Поскольку деятельность Ермолова в Дагестане и Закавказье даже и после событий, «ознаменовавших» поворот в национальной политике нашей страны оценить с симпатией было трудно, то о ней стали писать как можно меньше. В итоге в работах, посвященных Ермолову в последние десятилетия, мы просто видим фразы о «противоречивости некоторых сторон его мировоззрения», которые так же мало проясняют его личность, как и прежние умолчания о любви к нему многих прогрессивных людей России XIX века.

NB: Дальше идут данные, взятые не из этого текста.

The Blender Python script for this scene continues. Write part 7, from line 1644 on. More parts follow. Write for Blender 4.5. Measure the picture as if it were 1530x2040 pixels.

Между тем понятно, что (прошу прощения за банальность) противопоставлять Ермолова, чьим именем пугали детей в горах, Ермолову, которым клялись такие люди, как Якубович, например, на каторге, неправильно.
За недостатком места мы не сможем осветить эту сложнейшую проблему хоть сколько-нибудь подробно. Но сделать некоторые замечания необходимо.
Проблема отношений с местным населением была так же важна, как и сложна. Велика была и ответственность Ермолова без преувеличения за каждое действие. Впрочем, он к этому был готов.
Первым объектом его «экспансии» стала азербайджанская и грузинская знать. Он, как мы знаем, вообще не жаловал титулованных особ, а здесь к тому же были дополнительные и веские причины. «Мои предместники слабостию своею избаловали всех ханов и подобную им каналью до такой степени, что они себя ставят не менее султанов турецких и жестокости, которые и турки уже стыдятся делать, они думают по правам им позволительными. Предместники мои вели с ними переписку, как с любовницами, такие нежности, сладости, и точно как будто мы у них во власти. Я начал вразумлять их», — пишет он Закревскому. Немногим лучше его мнение о грузинской знати: «Князья ничто иное есть, как в уменьшенном размере копия с царей грузинских. Та же алчность к самовластию, та же жестокость в обращении с подданными. То же благоразумие одних в законодательстве, других в совершенном убеждении, что нет законов совершеннейших».